The falling green code which opens all The Matrix movies represents the encoded activity of the virtual reality environment (aka the Matrix). An earlier version of digital rain, to which the Wachowskis’ paid homage, is the 1995 manga classic Ghost in the Shell. The idea has now been given a fresh twist as an art exhibit and it’s arguably more sinister, less sci-fi than ever.
Rome-based design studio Ultravioletto has built a mirror that uses AI and facial recognition software to create a ghostly anime of your digital self.
Stand in front of the Neural Mirror (an OLED panel with a reflective coating and a depth camera) and it scans your presence, then decodes what it can decipher about your likely gender, age, ethnicity and emotional state. The viewer is then presented with a strange three-dimensional interpretation of themselves formed from point clouds on the screen.

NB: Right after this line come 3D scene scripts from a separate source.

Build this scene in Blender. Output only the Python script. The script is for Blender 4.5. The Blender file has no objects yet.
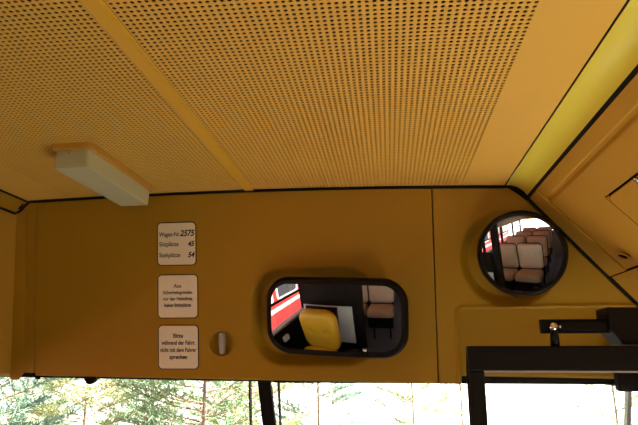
import bpy, bmesh, math, random
from mathutils import Vector, Matrix
random.seed(7)
SC = bpy.context.scene
C = SC.collection
PI = math.pi
# ------------------------------------------------------------------ camera
cd = bpy.data.cameras.new('camera'); cam = bpy.data.objects.new('camera', cd); C.objects.link(cam)
cd.lens = 573 / 638 * 36; cd.sensor_width = 36; cd.clip_start = 0.02; cd.clip_end = 400
cam.location = (0, 0, 1.70)
cam.rotation_euler = (math.radians(90 + 14.2), 0, math.radians(6.85))
SC.camera = cam
# ------------------------------------------------------------------ world, sun, exposure
W = bpy.data.worlds.new('world'); SC.world = W; W.use_nodes = True
bg = W.node_tree.nodes['Background']
bg.inputs[0].default_value = (0.93, 0.97, 1.0, 1); bg.inputs[1].default_value = 1.05
sd = bpy.data.lights.new('sun', 'SUN'); sd.energy = 36.0; sd.angle = math.radians(3); sd.color = (1, .93, .82)
so = bpy.data.objects.new('sun', sd); C.objects.link(so)
so.rotation_euler = Vector((-0.50, -0.06, -0.85)).to_track_quat('-Z', 'Y').to_euler()
SC.view_settings.view_transform = 'Standard'; SC.view_settings.look = 'None'
SC.view_settings.exposure = 0.03; SC.view_settings.gamma = 1; SC.view_settings.use_curve_mapping = False

# ------------------------------------------------------------------ materials
def mat(name, col, rough=.6, metal=0, bump=0, bscale=200, var=0, vscale=6, spec=.5, trans=0, coat=0):
    m = bpy.data.materials.new(name); m.use_nodes = True
    nt = m.node_tree; b = nt.nodes['Principled BSDF']
    b.inputs['Base Color'].default_value = (*col, 1); b.inputs['Roughness'].default_value = rough
    b.inputs['Metallic'].default_value = metal; b.inputs['Specular IOR Level'].default_value = spec
    b.inputs['Coat Weight'].default_value = coat
    if trans: b.inputs['Transmission Weight'].default_value = trans
    tc = nt.nodes.new('ShaderNodeTexCoord')
    n = nt.nodes.new('ShaderNodeTexNoise'); n.inputs['Scale'].default_value = vscale; n.inputs['Detail'].default_value = 5
    nt.links.new(tc.outputs['Object'], n.inputs['Vector'])
    r = nt.nodes.new('ShaderNodeMix'); r.data_type = 'RGBA'
    k = max(var, .02)
    r.inputs[6].default_value = (*[c * (1 - k) for c in col], 1); r.inputs[7].default_value = (*[min(1, c * (1 + k)) for c in col], 1)
    nt.links.new(n.outputs['Fac'], r.inputs[0]); nt.links.new(r.outputs[2], b.inputs['Base Color'])
    if bump:
        n2 = nt.nodes.new('ShaderNodeTexNoise'); n2.inputs['Scale'].default_value = bscale; n2.inputs['Detail'].default_value = 3
        nt.links.new(tc.outputs['Object'], n2.inputs['Vector'])
        bp = nt.nodes.new('ShaderNodeBump'); bp.inputs['Strength'].default_value = bump; bp.inputs['Distance'].default_value = .002
        nt.links.new(n2.outputs['Fac'], bp.inputs['Height']); nt.links.new(bp.outputs[0], b.inputs['Normal'])
    return m
def glassmat(name, tint=(.95, .97, .96), refl=.06):
    m = bpy.data.materials.new(name); m.use_nodes = True; nt = m.node_tree
    nt.nodes.clear()
    o = nt.nodes.new('ShaderNodeOutputMaterial'); t = nt.nodes.new('ShaderNodeBsdfTransparent'); g = nt.nodes.new('ShaderNodeBsdfGlossy')
    t.inputs[0].default_value = (*tint, 1); g.inputs['Roughness'].default_value = .02
    mx = nt.nodes.new('ShaderNodeMixShader'); lw = nt.nodes.new('ShaderNodeLayerWeight'); lw.inputs[0].default_value = .25
    mt = nt.nodes.new('ShaderNodeMath'); mt.operation = 'MULTIPLY'; mt.inputs[1].default_value = .35
    nt.links.new(lw.outputs['Fresnel'], mt.inputs[0]); nt.links.new(mt.outputs[0], mx.inputs[0])
    nt.links.new(t.outputs[0], mx.inputs[1]); nt.links.new(g.outputs[0], mx.inputs[2]); nt.links.new(mx.outputs[0], o.inputs[0])
    return m
M = dict(
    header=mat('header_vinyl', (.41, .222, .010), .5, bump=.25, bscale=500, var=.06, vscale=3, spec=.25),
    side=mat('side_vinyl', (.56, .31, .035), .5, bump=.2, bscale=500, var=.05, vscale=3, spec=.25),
    ceil=mat('ceiling_laminate', (.85, .515, .095), .45, spec=.25, var=.05, vscale=5),
    strip=mat('cover_strip', (.84, .48, .04), .4, spec=.3),
    rail=mat('rail_moulding', (.93, .80, .10), .24, spec=.8, coat=.3),
    black=mat('black_rubber', (.007, .006, .005), .7, spec=.2),
    blackp=mat('black_plastic', (.007, .0065, .006), .4, spec=.2),
    blackpaint=mat('black_painted_metal', (.008, .006, .0055), .5, bump=.1, spec=.15),
    chrome=mat('chrome', (.8, .8, .78), .15, 1),
    mirror=mat('mirror_glass', (.80, .82, .84), .0, 1),
    lens=mat('lamp_lens', (.62, .61, .38), .35, spec=.5),
    lampbase=mat('lamp_base', (.60, .33, .05), .5),
    label=mat('label_plate', (.93, .84, .64), .5, var=.05, vscale=40),
    ink=mat('print_ink', (.03, .02, .015), .7),
    greyplastic=mat('grey_plastic', (.42, .40, .38), .4),
    cavity=mat('roof_cavity_felt', (.008, .005, .003), .95, spec=.05),
    floor=mat('floor_lino', (.17, .19, .27), .45, var=.15, vscale=12),
    wallgrey=mat('wall_laminate', (.34, .33, .32), .5, var=.05),
    yellow=mat('mustard_vinyl', (.78, .45, .03), .35, bump=.2, bscale=90, var=.06, vscale=9),
    beige=mat('beige_seat_cloth', (.74, .66, .52), .7, bump=.3, bscale=200, var=.12, vscale=14),
    brown=mat('brown_seat_cloth', (.52, .38, .26), .7, bump=.3, bscale=200, var=.2, vscale=14),
    white=mat('white_laminate', (.72, .76, .80), .4),
    red=mat('red_paint', (.50, .035, .035), .35, coat=.2),
    cream=mat('cream_paint', (.72, .66, .62), .5),
    darkwin=mat('tinted_window', (.05, .05, .06), .1),
    ground=mat('pale_gravel', (.62, .60, .54), .9, bump=.4, bscale=30, var=.12, vscale=2),
    asphalt=mat('asphalt', (.07, .07, .07), .9, bump=.4, bscale=60, var=.15, vscale=3),
    bounce_top=mat('bounce_top_pale', (.80, .76, .66), .85, bump=.2, bscale=40, var=.06, vscale=3),  # pale top of the added light bouncer
    brick=mat('sky_block_brick', (.10, .045, .03), .9, bump=.5, bscale=15, var=.3, vscale=8),
    bark=mat('pine_bark', (.42, .26, .19), .9, var=.3, vscale=20),
    needle=mat('pine_needles', (.30, .46, .26), .6, var=.6, vscale=5),
    needle2=mat('pale_pine_needles', (.50, .55, .28), .6, var=.5, vscale=4),
    needle3=mat('bluish_pine_needles', (.28, .46, .36), .6, var=.5, vscale=4),
    redlight=mat('red_button', (.7, .03, .02), .3),
    glass=glassmat('window_glass'),
)
# ------------------------------------------------------------------ helpers
def finish(name, bm, m, parent=None, smooth=False, bevel=0, recalc=True):
    me = bpy.data.meshes.new(name)
    if recalc: bmesh.ops.recalc_face_normals(bm, faces=bm.faces)
    bm.to_mesh(me); bm.free()
    return link(name, me, m, parent, smooth, bevel)
def link(name, me, m, parent=None, smooth=False, bevel=0):
    o = bpy.data.objects.new(name, me); C.objects.link(o)
    me.materials.append(M[m] if isinstance(m, str) else m)
    if smooth:
        for p in me.polygons: p.use_smooth = True
    if bevel:
        b = o.modifiers.new('bevel', 'BEVEL'); b.width = bevel; b.segments = 3; b.limit_method = 'ANGLE'
        for p in me.polygons: p.use_smooth = True
        me.set_sharp_from_angle(angle=math.radians(50)) if hasattr(me, 'set_sharp_from_angle') else None
        b.harden_normals = False
    if parent: o.parent = parent
    return o
def struct(o): o['kind'] = 'structure'; return o
def tag(o, label, cat, group=None, kind=None):
    o['label'] = label; o['category'] = cat
    if group: o['group'] = group
    if kind: o['kind'] = kind
    return o
def thing(name, label, cat, loc=(0, 0, 0), rz=0, group=None):
    o = bpy.data.objects.new(name, None); C.objects.link(o); o.location = loc; o.rotation_euler = (0, 0, rz); o.empty_display_size = .05
    return tag(o, label, cat, group)
def sroot(name, loc=(0, 0, 0)):
    o = bpy.data.objects.new(name, None); C.objects.link(o); o.location = loc; o.empty_display_size = .05
    return struct(o)
def box(bm, x0, x1, y0, y1, z0, z1, mtx=None):
    vs = [bm.verts.new(mtx @ Vector((x, y, z)) if mtx else (x, y, z)) for x in (x0, x1) for y in (y0, y1) for z in (z0, z1)]
    for f in ((0, 1, 3, 2), (4, 6, 7, 5), (0, 4, 5, 1), (2, 3, 7, 6), (0, 2, 6, 4), (1, 5, 7, 3)):
        bm.faces.new([vs[i] for i in f])
def bx(name, m, parent, *d, bevel=0, mtx=None):
    bm = bmesh.new(); box(bm, *d, mtx=mtx); return finish(name, bm, m, parent, bevel=bevel)
def tube(bm, pts, r, n=10, cap=True):
    pts = [Vector(p) for p in pts]; rs = r if isinstance(r, (list, tuple)) else [r] * len(pts)
    rings = []; prev = None
    for i, p in enumerate(pts):
        t = (pts[min(i + 1, len(pts) - 1)] - pts[max(i - 1, 0)]).normalized()
        a = prev if prev is not None else (Vector((0, 0, 1)) if abs(t.z) < .9 else Vector((1, 0, 0)))
        a = (a - t * a.dot(t)).normalized(); prev = a; b = t.cross(a)
        rings.append([bm.verts.new(p + (a * math.cos(2 * PI * k / n) + b * math.sin(2 * PI * k / n)) * rs[i]) for k in range(n)])
    for i in range(len(rings) - 1):
        for k in range(n):
            bm.faces.new((rings[i][k], rings[i][(k + 1) % n], rings[i + 1][(k + 1) % n], rings[i + 1][k]))
    if cap: bm.faces.new(rings[0]); bm.faces.new(rings[-1])
def tb(name, m, parent, pts, r, n=12):
    bm = bmesh.new(); tube(bm, pts, r, n); return finish(name, bm, m, parent, smooth=True)
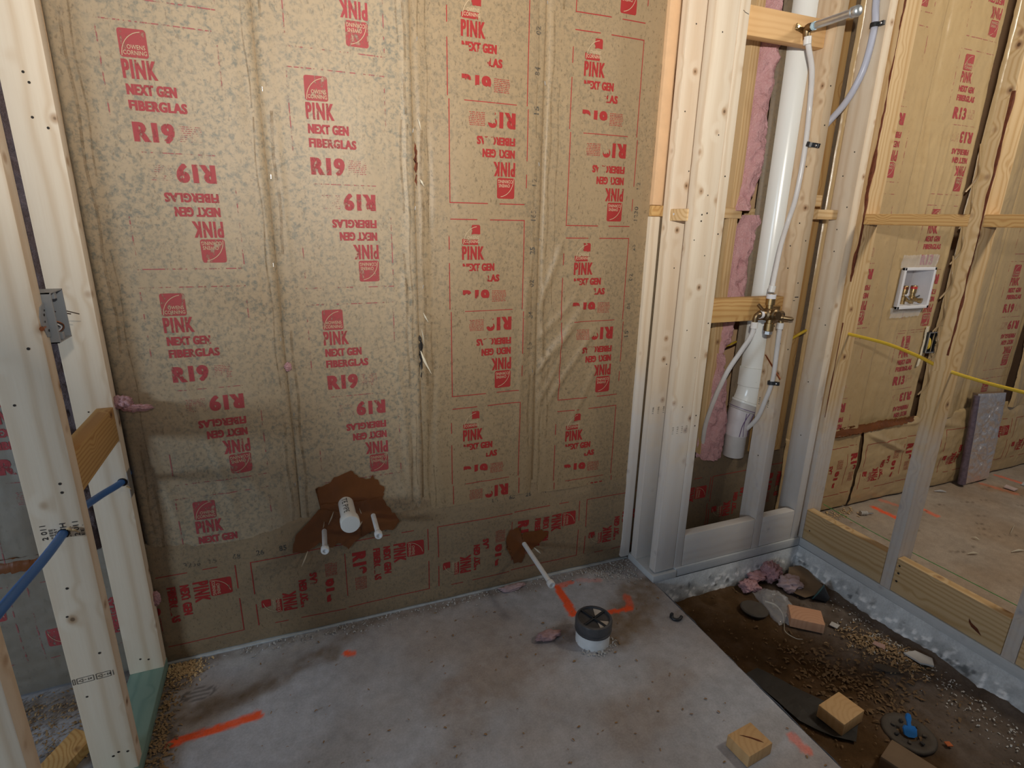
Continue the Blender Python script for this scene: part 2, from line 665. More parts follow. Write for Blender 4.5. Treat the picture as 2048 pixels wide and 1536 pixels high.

As you move your body, face and hands, the data doppelganger moves along with you. The programme’s own AI decides in what shapes and colours to compose the image, based on the captured data.
“The whole experience should be analysed as a data stream that flows between myself and my analogue reflection,” Ultravioletto’s art director Bruno Capezzuoli told Dezeen.
The installation includes a machine that prints the collected information as strings of JSON code onto a giant roll of paper.
In The Matrix, of course, Neo is fighting for humanity against the power of the AI-ruled system personified by Agent Smith. Our very essence as human beings is at stake if we submit our free will and our innermost thoughts (the ghost or soul) to the machine.
To underline the message that we should all contemplate how our very personal information is already no longer ours but a creature of Zuckerberg, Bezos and Page and Brin, Ultravioletto put the Mirror on display at a former church in Spoleto, an ancient city in Perugia.
“Artificial intelligence extracts all of our behaviours in a shady way then transforms them into a form of wealth for corporations,” Capezzuoli says.
Too right. It’s almost enough to make you believe in The One, provided you’ve not taken the blue pill first.